You chose not to share your personal tragedy with many people. I can count on the fingers of one hand the amount of people who knew all that transpired with you. I saw opposite me a young lady with the face of a gentle child, standing constantly, daily and hourly, facing the foreign guest who filled her home and would ask questions. They would ask, “How many children do you have? How old are they? Where is the eldest? Why don’t we see the second one?” And I saw you wipe your tears in the bedroom and return to them with a bright smile, a true smile – a smile that comes from the heart, smiling to them so beautifully – a life-giving smile.

I am saying only a little, for I feel that my words will in any case not do you justice. I learned the meaning of true and wholesome faith. I learned the meaning of boundless trust in G‑d. I learned how robust a soul can be. How refined a soul can be. And most of all, I learned about overcoming adversity, how one can grow in the face of overwhelming pain and anguish.

“We must be able to detach our personal difficulties from our mission,” you explained time and again. “Chani, you must understand: It’s the mission that strengthens me. It’s what fortifies me!”

And you continued to open your warm home to tourists, to the community and to families. And whoever passed through your doors, Rivky, never wanted to leave.

“Always do that which you wish others would do for you,” you would exhort me when I sought your counsel. Regarding the thin line that separates giving and extravagance: “Always give people as much as you wish they would give you.”

Your dedication to your children was unparalleled, a syllabus in love and in suffering. You lifted your hands heavenward and accepted the decree. Without arguing, without anger, with such utter simplicity. You did for them whatever you only could; you cared for them until it was impossible.

Four years of wandering between India and Israel, between being there for others and hosting an open home, to visiting the children – those lofty souls whose future is too difficult for us, mere mortal man, to change. Your difficulties you do not tell to anyone: “Chani, why should I make them feel badly,” you explain to me when you return from there.

One month after the tragedy, we traveled to light the Chanukah lights in the Chabad House, which is also your private home, a delegation of family and friends. The terrible carnage is evident everywhere. I found there a wounded and crushed community, tourists who long for you, businesspeople wiping away tears. And I understood how very, very much you gave them all, how much hope you provided in their lives. Your unaffectedness and simplicity, Rivky, conquered all our hearts.

Constant Contact

They say that the soul feels. Twelve hours before the tragedy, I felt deeply disturbed. I felt extremely agitated. I searched for you that evening online. As always, you were there for me.

“I love you,” I suddenly blurted out, not understanding my sudden emotional outburst. “You have no idea how much I appreciate you,” I added.

There was a long pause, and then I received a response. You told me that you wanted to thank me. “Thank you for everything. Thank you for being part of my life. Thank you for being my friend. It’s important to me that you understand how much strength I draw from our connection, how much it fortifies me.”
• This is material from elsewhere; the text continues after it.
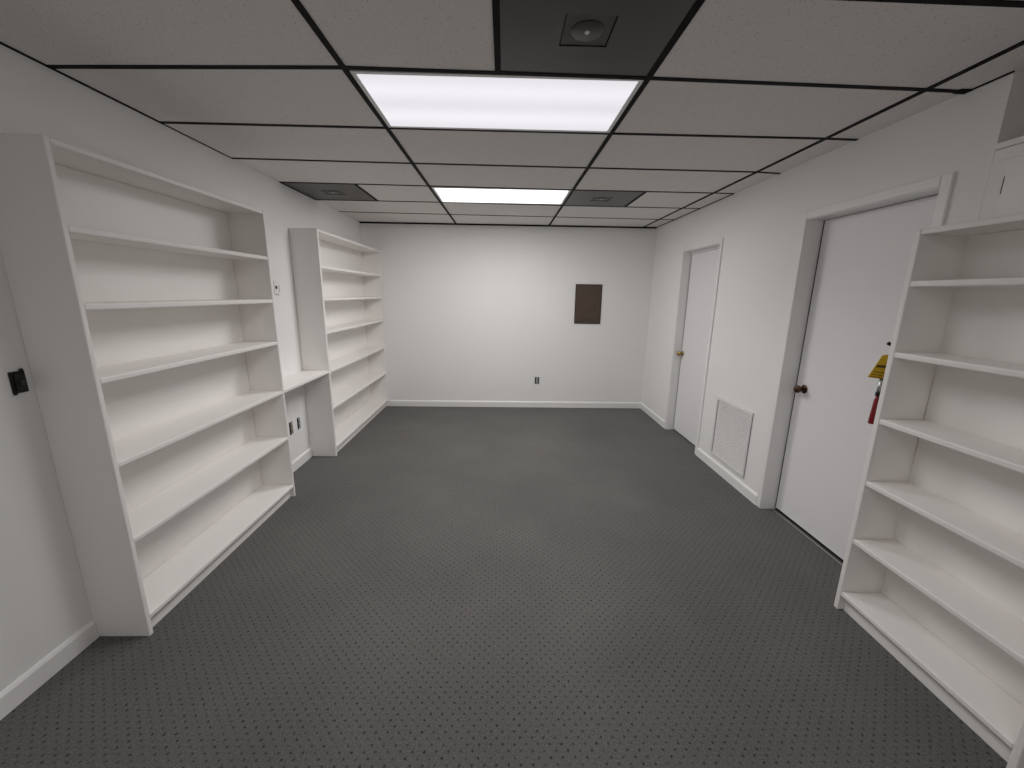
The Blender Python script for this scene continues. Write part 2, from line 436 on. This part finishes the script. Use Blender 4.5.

Two hours and 10 minutes before the occurrence, you signaled me on my computer. You said that you miss me and want to know what’s happening with me. You told me that finally Moishy agreed to go to sleep with Sandra. “He is so clingy lately. He refuses to let go.”

It sometimes seems to you as if he is worrying that he may lose you, and you don’t understand why. Soon you will be serving supper. It’s impossible to know yet how many will come, but what’s the difference, the house is always open to all. You always prepare for your guests that which they most love to eat at home. Reb Bentzion Kruman likes breaded chicken, so you prepared it for him. Tonight he is leaving, and he will soon come to say goodbye. Rabbi Teitelbaum will eat the rice and potatoes. Yocheved Orpaz will eat your rolls – you really have to get them out of the oven. And for Norma Schwartzblatt, you have prepared apple cake. Tomorrow she is emigrating to the Land of Isael, and is celebrating the 18th birthday of her son, Manuel.

Gabi will give a class until the food is ready. He always uses every free moment to convey matters of spiritual significance and share his vast knowledge and spirituality with others. Oh, Norma is already coming into your house! And Ronit and Cheirut just happened to come here for a personal talk. So, we’ll talk in a few hours, or maybe tomorrow morning. And as always, with a cup of tea and a pastry, we are still talking non-stop.

These days I am the one who talks and talks, who tells you all that is happening with me. Just like it used to be, as if nothing changed. I talk and you listen and are silent. You hear every word. You always had this ability to listen and include everybody. During the short nights – when I finally succeed in falling asleep – it is you who comes to me and speaks. You tell me what’s happening with you. You’re full of pep and energy, constantly on the move, as always never able to sit still. Every night, you once again beg of me that I stop being so sad. “It’s so not you, Chani,” you say. “For my sake, please, you must be strong!” But Rivky, how does one surmount and overpower these feelings?!

When you are part of a unique army such as ours, you may never wallow in mud. We are the path. We are the passageway for so many souls. So one may cry, one may be saddened, one may even occasionally stumble, but we must know how to rise. We must be strong! We must continue! We must give! For I truly believe that we, as emissaries of the Rebbe, can have no other possible attitude and approach.